SCOTUS decisions today put Louisiana v. Callais at the center of voting-rights law after the Supreme Court held that Congress lacks power to outlaw voting practices with discriminatory effects unless the facts give rise to a strong inference of racial discrimination. The ruling leaves plaintiffs facing a new threshold in redistricting cases: they must first produce an alternative map that performs just as well as the state’s map under constitutionally permissible criteria.
The Court’s test matters now because it can end a case before a merits hearing. A plaintiff who cannot match the state’s map on those criteria may never reach the stage of showing that the state’s stated basis is a pretext for intentional discrimination.
Louisiana v. Callais
In Louisiana v. Callais, the Supreme Court effectively overruled Section 2 of the Voting Rights Act as it had functioned for discriminatory-effects claims. Section 2 had barred voting practices with racially discriminatory effects even when plaintiffs could not prove discriminatory intent, and Congress had amended it in part to ensure that minority voters could obtain meaningful representation in multimember elected bodies.
The court appears to treat that congressional purpose as unconstitutional. The decision therefore narrows the space Congress once used to reach voting laws that produced unequal results without direct proof of intent, and it does so by tying liability to a strong inference of racial discrimination.
Allen v. Milligan
After Callais, the Supreme Court invoked a colorblind constitution in a shadow docket ruling that allowed Alabama to eliminate the congressional district a district court had ordered to remedy racial discrimination. The per curiam opinion in Allen v. Milligan effectively reversed the court’s own 2023 merits opinion in the same litigation.
The Allen ruling rejected the district court’s factual finding that Alabama intentionally discriminated against Black voters. It also barely mentioned the district court’s analysis of extensive evidence of racial discrimination, even though that court had found that Alabama deviated significantly from its prior redistricting practices and criteria.
Just-as-well standard
Callais requires a voting-rights plaintiff alleging disparate impact in redistricting to produce an alternative map that performs just as well as the state’s map with respect to all of the state’s constitutionally permissible criteria.
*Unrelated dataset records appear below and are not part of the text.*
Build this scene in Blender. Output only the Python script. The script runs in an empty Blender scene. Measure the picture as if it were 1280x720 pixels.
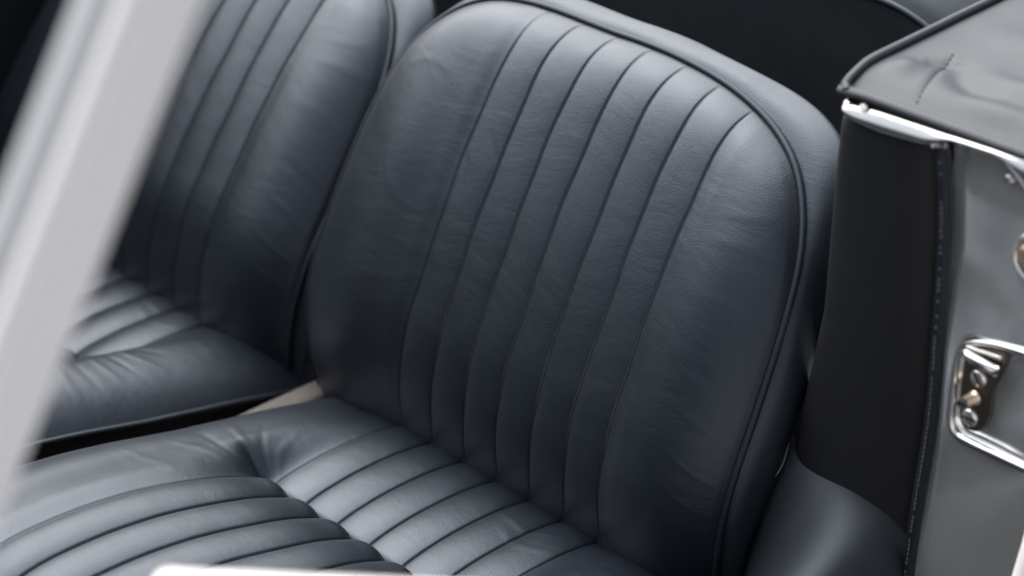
import bpy, math
import numpy as np
R = math.radians
C = bpy.context.scene.collection
rng = np.random.default_rng(7)
# World frame, metres: X across the car towards the open door, Y towards the tail, Z up.
# The origin is the crease between cushion and backrest of the near seat.

# ------------------------------------------------------------------ helpers
def smooth(a, b, x):
    t = np.clip((x - a) / (b - a), 0, 1)
    return t * t * (3 - 2 * t)

def catmull(pts, n):
    """n points of a smooth curve through pts, evenly spaced along its length"""
    p = np.array(pts, float)
    q = np.vstack([2 * p[0] - p[1], p, 2 * p[-1] - p[-2]])
    out = []
    for i in range(len(p) - 1):
        a, b, c, d = q[i:i + 4]
        t = np.linspace(0, 1, 40, endpoint=False)[:, None]
        out.append(0.5 * ((2 * b) + (c - a) * t + (2 * a - 5 * b + 4 * c - d) * t ** 2 + (3 * b - a - 3 * c + d) * t ** 3))
    out = np.vstack(out + [p[-1:]])
    s = np.r_[0, np.cumsum(np.linalg.norm(np.diff(out, axis=0), axis=1))]
    u = np.linspace(0, s[-1], n)
    return np.stack([np.interp(u, s, out[:, k]) for k in range(p.shape[1])], 1)

def link(name, verts, faces, mat, parent=None, shade=True, bevel=0.0, label=None):
    me = bpy.data.meshes.new(name)
    me.from_pydata([tuple(v) for v in verts], [], [tuple(f) for f in faces])
    me.materials.append(mat)
    me.update()
    o = bpy.data.objects.new(name, me)
    C.objects.link(o)
    if shade:
        me.polygons.foreach_set('use_smooth', np.ones(len(me.polygons), bool))
    if parent: o.parent = parent
    if label: o['label'] = label
    if bevel:
        b = o.modifiers.new('bevel', 'BEVEL'); b.width = bevel; b.segments = 3; b.limit_method = 'ANGLE'; b.angle_limit = R(35)
        w = o.modifiers.new('normals', 'WEIGHTED_NORMAL'); w.keep_sharp = True
    return o

def grid(P, wrap_u=False, wrap_v=False, base=0):
    n, m = P.shape[:2]
    idx = np.arange(n * m).reshape(n, m) + base
    a = np.vstack([idx, idx[:1]]) if wrap_u else idx
    a = np.hstack([a, a[:, :1]]) if wrap_v else a
    f = np.stack([a[:-1, :-1], a[1:, :-1], a[1:, 1:], a[:-1, 1:]], -1).reshape(-1, 4)
    return P.reshape(-1, 3), f

def surface(name, P, mat, parent=None, flip=False, **k):
    v, f = grid(P)
    if flip: f = f[:, ::-1]
    return link(name, v, f, mat, parent, **k)

def tube_geo(path, r, seg=12, closed=False, base=0, squash=None):
    p = np.array(path, float); n = len(p)
    if closed: t = np.roll(p, -1, 0) - np.roll(p, 1, 0)
    else: t = np.gradient(p, axis=0)
    t /= np.linalg.norm(t, axis=1)[:, None] + 1e-12
    ref = np.array([0, 0, 1.0]) if abs(t[0][2]) < .9 else np.array([1.0, 0, 0])
    u = np.cross(t[0], ref); u /= np.linalg.norm(u)
    us = []
    for i in range(n):
        u = u - t[i] * (u @ t[i]); u /= np.linalg.norm(u); us.append(u.copy())
    us = np.array(us); vs = np.cross(t, us)
    rr = np.broadcast_to(np.asarray(r, float), (n,))[:, None, None]
    an = np.linspace(0, 2 * np.pi, seg, endpoint=False)
    P = p[:, None, :] + rr * (np.cos(an)[None, :, None] * us[:, None, :] + np.sin(an)[None, :, None] * vs[:, None, :])
    v, f = grid(P, wrap_u=closed, wrap_v=True, base=base)
    f = f.tolist()
    if not closed:
        f.append([base + i for i in range(seg)][::-1]); f.append([base + (n - 1) * seg + i for i in range(seg)])
    return v, f

def tube(name, path, r, mat, parent=None, seg=12, closed=False, **k):
    v, f = tube_geo(path, r, seg, closed)
    return link(name, v, f, mat, parent, **k)

def prism(name, poly, vec, mat, parent=None, bevel=0.0, **k):
    """closed solid: a 3-D polygon pushed along vec"""
    p = np.array(poly, float); n = len(p); q = p + np.array(vec, float)
    f = [list(range(n))[::-1], list(range(n, 2 * n))] + [[i, (i + 1) % n, (i + 1) % n + n, i + n] for i in range(n)]
    o = link(name, np.vstack([p, q]), f, mat, parent, bevel=bevel, **k)
    import bmesh
    bm = bmesh.new(); bm.from_mesh(o.data); bmesh.ops.recalc_face_normals(bm, faces=bm.faces); bm.to_mesh(o.data); bm.free()
    return o

def box(name, lo, hi, mat, parent=None, bevel=0.004, **k):
    (a, b, c), (d, e, f) = lo, hi
    return prism(name, [(a, b, c), (d, b, c), (d, e, c), (a, e, c)], (0, 0, f - c), mat, parent, bevel, **k)

def thing(name, label, cat, loc=(0, 0, 0), group=None):
    o = bpy.data.objects.new(name, None); C.objects.link(o); o.location = loc
    o.empty_display_size = .05
    o['label'] = label; o['category'] = cat
    if group: o['group'] = group
    return o

def tag(o, label=None, cat=None, kind=None):
    if label: o['label'] = label
    if cat: o['category'] = cat
    if kind: o['kind'] = kind
    return o

# ------------------------------------------------------------------ materials
def mat_new(name):
    m = bpy.data.materials.new(name); m.use_nodes = True
    nt = m.node_tree; return m, nt, nt.nodes['Principled BSDF']

def node(nt, t, **kw):
    n = nt.nodes.new(t)
    for k, v in kw.items():
        if hasattr(n, k) and not k[0].isupper(): setattr(n, k, v)
        else: n.inputs[k].default_value = v
    return n

def leather(name, col, col2, rough=.42, spec=.9, grain=.12, crease=.25, tint=(1, 1, 1, 1)):
    m, nt, b = mat_new(name); L = nt.links.new
    tc = node(nt, 'ShaderNodeTexCoord')
    cl = node(nt, 'ShaderNodeTexNoise', Scale=9.0, Detail=4.0, Roughness=.6)
    L(tc.outputs['Object'], cl.inputs['Vector'])
    ramp = node(nt, 'ShaderNodeValToRGB')
    ramp.color_ramp.elements[0].position = .35; ramp.color_ramp.elements[0].color = (*col, 1)
    ramp.color_ramp.elements[1].position = .7; ramp.color_ramp.elements[1].color = (*col2, 1)
    L(cl.outputs['Fac'], ramp.inputs['Fac']); L(ramp.outputs['Color'], b.inputs['Base Color'])
    # roughness drifts a little, as on used hide
    rn = node(nt, 'ShaderNodeTexNoise', Scale=22.0, Detail=5.0, Roughness=.65)
    L(tc.outputs['Object'], rn.inputs['Vector'])
    mr = node(nt, 'ShaderNodeMapRange'); mr.inputs['To Min'].default_value = rough - .06; mr.inputs['To Max'].default_value = rough + .07
    L(rn.outputs['Fac'], mr.inputs['Value']); L(mr.outputs['Result'], b.inputs['Roughness'])
    b.inputs['Specular IOR Level'].default_value = spec
    b.inputs['Specular Tint'].default_value = tint
    # pores
    vo = node(nt, 'ShaderNodeTexVoronoi', Scale=900.0); L(tc.outputs['Object'], vo.inputs['Vector'])
    b1 = node(nt, 'ShaderNodeBump', Strength=grain, Distance=.0004); L(vo.outputs['Distance'], b1.inputs['Height'])
    # soft folds, stretched and bent
    wn = node(nt, 'ShaderNodeTexNoise', Scale=6.0, Detail=2.0); L(tc.outputs['Object'], wn.inputs['Vector'])
    mp = node(nt, 'ShaderNodeMapping'); mp.inputs['Scale'].default_value = (1.0, 2.4, 3.2); mp.inputs['Rotation'].default_value = (.4, .5, .3)
    mix = node(nt, 'ShaderNodeVectorMath', operation='MULTIPLY_ADD'); L(wn.outputs['Color'], mix.inputs[0]); mix.inputs[1].default_value = (.12, .12, .12); L(tc.outputs['Object'], mix.inputs[2])
    L(mix.outputs[0], mp.inputs['Vector'])
    fn = node(nt, 'ShaderNodeTexNoise', Scale=16.0, Detail=6.0, Roughness=.55); L(mp.outputs['Vector'], fn.inputs['Vector'])
    b2 = node(nt, 'ShaderNodeBump', Strength=crease, Distance=.006); L(fn.outputs['Fac'], b2.inputs['Height']); L(b1.outputs['Normal'], b2.inputs['Normal'])
    L(b2.outputs['Normal'], b.inputs['Normal'])
    return m

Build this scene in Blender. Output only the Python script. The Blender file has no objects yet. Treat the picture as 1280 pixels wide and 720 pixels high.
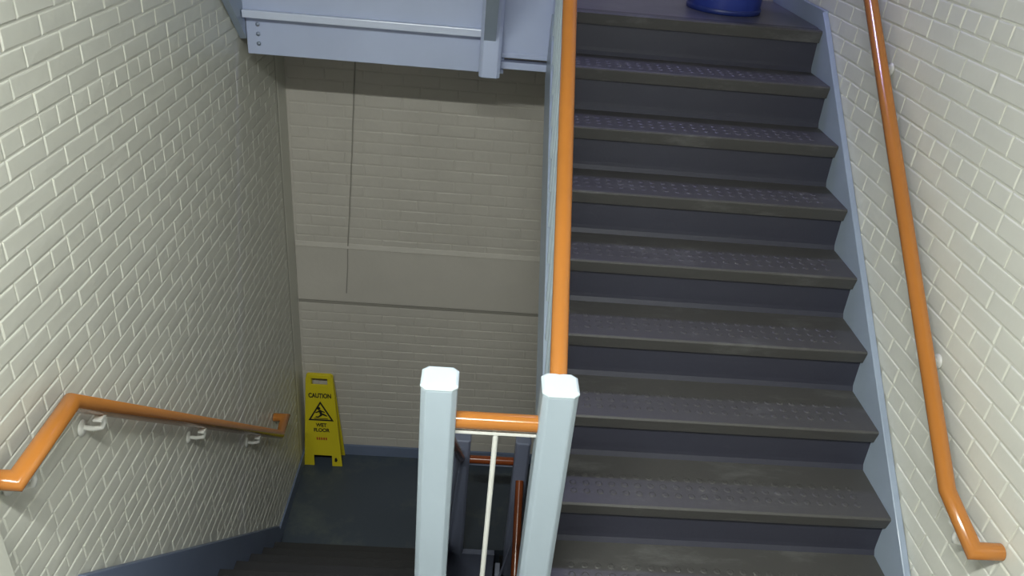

The Court combined that rule with prior precedent demanding a presumption of legislative good faith in intentional-discrimination cases.
Taken together, those standards give states a strong threshold defense. Once a state points to any constitutionally permissible basis for its map, plaintiffs may be shut out before they can test whether that basis is pretext for intentional discrimination. Whether future challenges survive will turn on whether plaintiffs can satisfy Callais’ just-as-well comparison at the outset.
The destructive reach of Callais has become clearer in the month and a half since the decision, especially for minority voters challenging maps that reduce electoral power. Several other southern states have redistricted in ways that eliminate or reduce that power, and the new standard may make those challenges harder to press under Section 2.